### Provided data
== == ==

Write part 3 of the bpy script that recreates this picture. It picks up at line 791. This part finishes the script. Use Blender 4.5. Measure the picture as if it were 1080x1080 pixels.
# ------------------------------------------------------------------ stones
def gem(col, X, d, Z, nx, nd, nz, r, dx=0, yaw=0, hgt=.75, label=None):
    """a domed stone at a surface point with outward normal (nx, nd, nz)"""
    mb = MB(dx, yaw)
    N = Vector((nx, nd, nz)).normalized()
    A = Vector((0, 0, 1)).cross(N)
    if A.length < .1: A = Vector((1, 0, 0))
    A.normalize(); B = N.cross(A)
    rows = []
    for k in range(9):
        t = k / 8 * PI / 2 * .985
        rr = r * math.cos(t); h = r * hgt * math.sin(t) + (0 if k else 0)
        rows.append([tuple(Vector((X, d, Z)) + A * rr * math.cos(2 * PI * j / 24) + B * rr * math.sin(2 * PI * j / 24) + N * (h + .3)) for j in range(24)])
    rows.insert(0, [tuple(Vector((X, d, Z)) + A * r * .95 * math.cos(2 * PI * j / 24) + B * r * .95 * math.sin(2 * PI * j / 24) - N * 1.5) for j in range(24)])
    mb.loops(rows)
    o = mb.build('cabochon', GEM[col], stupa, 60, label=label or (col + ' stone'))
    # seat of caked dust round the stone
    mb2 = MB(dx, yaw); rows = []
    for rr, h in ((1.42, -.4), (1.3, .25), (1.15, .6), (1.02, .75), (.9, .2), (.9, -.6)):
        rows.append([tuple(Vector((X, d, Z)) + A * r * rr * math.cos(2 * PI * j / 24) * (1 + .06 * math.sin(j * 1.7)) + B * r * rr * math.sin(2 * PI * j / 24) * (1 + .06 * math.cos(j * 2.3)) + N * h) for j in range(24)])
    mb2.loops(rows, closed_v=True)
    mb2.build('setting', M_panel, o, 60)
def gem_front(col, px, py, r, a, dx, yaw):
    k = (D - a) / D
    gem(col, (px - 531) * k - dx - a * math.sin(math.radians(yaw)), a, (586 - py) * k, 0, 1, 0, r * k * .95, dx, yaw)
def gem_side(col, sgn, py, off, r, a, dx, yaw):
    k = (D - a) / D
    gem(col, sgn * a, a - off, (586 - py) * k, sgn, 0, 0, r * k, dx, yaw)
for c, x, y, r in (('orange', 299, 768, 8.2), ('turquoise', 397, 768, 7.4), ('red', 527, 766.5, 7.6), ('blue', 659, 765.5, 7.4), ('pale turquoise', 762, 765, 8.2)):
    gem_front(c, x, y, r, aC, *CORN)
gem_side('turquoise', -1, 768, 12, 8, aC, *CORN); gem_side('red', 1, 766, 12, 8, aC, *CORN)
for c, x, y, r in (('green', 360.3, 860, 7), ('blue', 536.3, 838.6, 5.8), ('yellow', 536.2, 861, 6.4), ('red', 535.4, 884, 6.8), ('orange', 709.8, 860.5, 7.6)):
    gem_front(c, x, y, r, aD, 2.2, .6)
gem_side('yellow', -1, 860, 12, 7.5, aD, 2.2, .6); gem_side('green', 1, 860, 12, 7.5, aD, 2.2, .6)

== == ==

Repeat the listing above without any change.

### Response below
Write part 3 of the bpy script that recreates this picture. It picks up at line 791. This part finishes the script. Use Blender 4.5. Measure the picture as if it were 1080x1080 pixels.
# ------------------------------------------------------------------ stones
def gem(col, X, d, Z, nx, nd, nz, r, dx=0, yaw=0, hgt=.75, label=None):
    """a domed stone at a surface point with outward normal (nx, nd, nz)"""
    mb = MB(dx, yaw)
    N = Vector((nx, nd, nz)).normalized()
    A = Vector((0, 0, 1)).cross(N)
    if A.length < .1: A = Vector((1, 0, 0))
    A.normalize(); B = N.cross(A)
    rows = []
    for k in range(9):
        t = k / 8 * PI / 2 * .985
        rr = r * math.cos(t); h = r * hgt * math.sin(t) + (0 if k else 0)
        rows.append([tuple(Vector((X, d, Z)) + A * rr * math.cos(2 * PI * j / 24) + B * rr * math.sin(2 * PI * j / 24) + N * (h + .3)) for j in range(24)])
    rows.insert(0, [tuple(Vector((X, d, Z)) + A * r * .95 * math.cos(2 * PI * j / 24) + B * r * .95 * math.sin(2 * PI * j / 24) - N * 1.5) for j in range(24)])
    mb.loops(rows)
    o = mb.build('cabochon', GEM[col], stupa, 60, label=label or (col + ' stone'))
    # seat of caked dust round the stone
    mb2 = MB(dx, yaw); rows = []
    for rr, h in ((1.42, -.4), (1.3, .25), (1.15, .6), (1.02, .75), (.9, .2), (.9, -.6)):
        rows.append([tuple(Vector((X, d, Z)) + A * r * rr * math.cos(2 * PI * j / 24) * (1 + .06 * math.sin(j * 1.7)) + B * r * rr * math.sin(2 * PI * j / 24) * (1 + .06 * math.cos(j * 2.3)) + N * h) for j in range(24)])
    mb2.loops(rows, closed_v=True)
    mb2.build('setting', M_panel, o, 60)
def gem_front(col, px, py, r, a, dx, yaw):
    k = (D - a) / D
    gem(col, (px - 531) * k - dx - a * math.sin(math.radians(yaw)), a, (586 - py) * k, 0, 1, 0, r * k * .95, dx, yaw)
def gem_side(col, sgn, py, off, r, a, dx, yaw):
    k = (D - a) / D
    gem(col, sgn * a, a - off, (586 - py) * k, sgn, 0, 0, r * k, dx, yaw)
for c, x, y, r in (('orange', 299, 768, 8.2), ('turquoise', 397, 768, 7.4), ('red', 527, 766.5, 7.6), ('blue', 659, 765.5, 7.4), ('pale turquoise', 762, 765, 8.2)):
    gem_front(c, x, y, r, aC, *CORN)
gem_side('turquoise', -1, 768, 12, 8, aC, *CORN); gem_side('red', 1, 766, 12, 8, aC, *CORN)
for c, x, y, r in (('green', 360.3, 860, 7), ('blue', 536.3, 838.6, 5.8), ('yellow', 536.2, 861, 6.4), ('red', 535.4, 884, 6.8), ('orange', 709.8, 860.5, 7.6)):
    gem_front(c, x, y, r, aD, 2.2, .6)
gem_side('yellow', -1, 860, 12, 7.5, aD, 2.2, .6); gem_side('green', 1, 860, 12, 7.5, aD, 2.2, .6)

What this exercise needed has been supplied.